В таком случае, может, стоит говорить о запоздалом Ренессансе и вспомнить классический момент итальянского Ренессанса эпохи Леонардо да Винчи? Нет, испанский XVII век был тотально барочным, как и в Италии. Но в выражении религиозного чувства, в великой драме человека и Бога вместе с тем оставалось что-то глубокое, аутентичное, что всегда будет сурово ослаблять итальянскую напыщенность. Даже Мурильо с его несколько слащавой мариологией имеет на своем счету незабываемых монахов. А вот Веласкес и Сервантес, современники в силу высоты, с нашей точки зрения, мало репрезентативны. Веласкес, живописец обездоленных и королевского двора, Веласкес и шуты; живописец последних отблесков великой империи, Веласкес и взятие Бреды и многое другое. инфанта, зеркала, глубины души. Ни классический, ни барочный: и то, и другое, и нечто еще.
Веласкес – человек счастливый, светлый гений, более занятый землей, чем небесами, а Сурбаран? На Сурбаране следовало бы остановиться особо: возможно, он самый барочный и самый испанский; может, стоит рассматривать его восприимчивость как амбивалентную, чтобы не рисковать попыткой неадекватного синтеза? Сурбаран: этот жест и взгляд, некий жест, который имеет значение. Что-то происходит в этих испанских монастырях, куда нас вводит Сурбаран. Испанское барокко – как бы его ни воспринимали – для него звук серьезный. Всегда драматичный, никогда не театральный. От одного полуострова до другого, от таланта к аутентичности. Сколь проще была бы Европа без Испании, но и сколь беднее.
Все это самоочевидно. Столкновение двух взаимодополняющих манер было сильно до такой степени, что никто в Европе не переживал столь интенсивно великие искания духа, революцию Нового времени.
Центральное место в эссе Виктора Люсьена Тапье занимает визит Бернини в Париж. Не будем пытаться драматизировать это событие: 1665–1667 годы знаменовали решительный поворот, барочная Франция избрала путь классицизма.
Необходимое упрощение. Франция 1600–1660 годов была барочной на 80 % и классицистской уже на 20 %. За исключением редких явлений и в литературе, и в изобразительном искусстве она предпочитает выражать разрывающее ее и толкающее вперед напряжение скорее силой слова, ритма, жеста, кривой линией, а не только гармонической пропорциональностью прямых линий. Если Франция Ришелье была отчасти классицистской, то Франция Фронды и после Фронды снова всецело отдается великому южному ветру барочного экспрессионизма, дувшему от побежденного политически, но не лишенного своего античного престижа Средиземноморья.

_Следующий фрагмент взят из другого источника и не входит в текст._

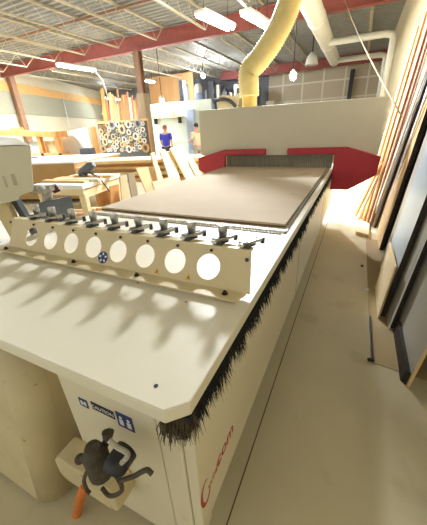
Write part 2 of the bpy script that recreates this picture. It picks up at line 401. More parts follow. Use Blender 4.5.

Французской монархии потребовался дворец соответствующих размеров. Дворец размеров, соответствующих растущей сложности служебного аппарата административной монархии. Париж, большая деревня времен Генриха IV, переживал удвоение населения. Для новоиспеченного первого города Европы его выдающиеся размеры и были единственным украшением. Людей было много, но перед античными, ренессансными и барочными напластованиями Рима времен папы Александра VII, соперника Людовика XIV, он являл собой воплощенное в камне ничтожество. Поскольку король после победы над Лигой был парижанином, соображения предосторожности и комфорта требовали завершения Лувра.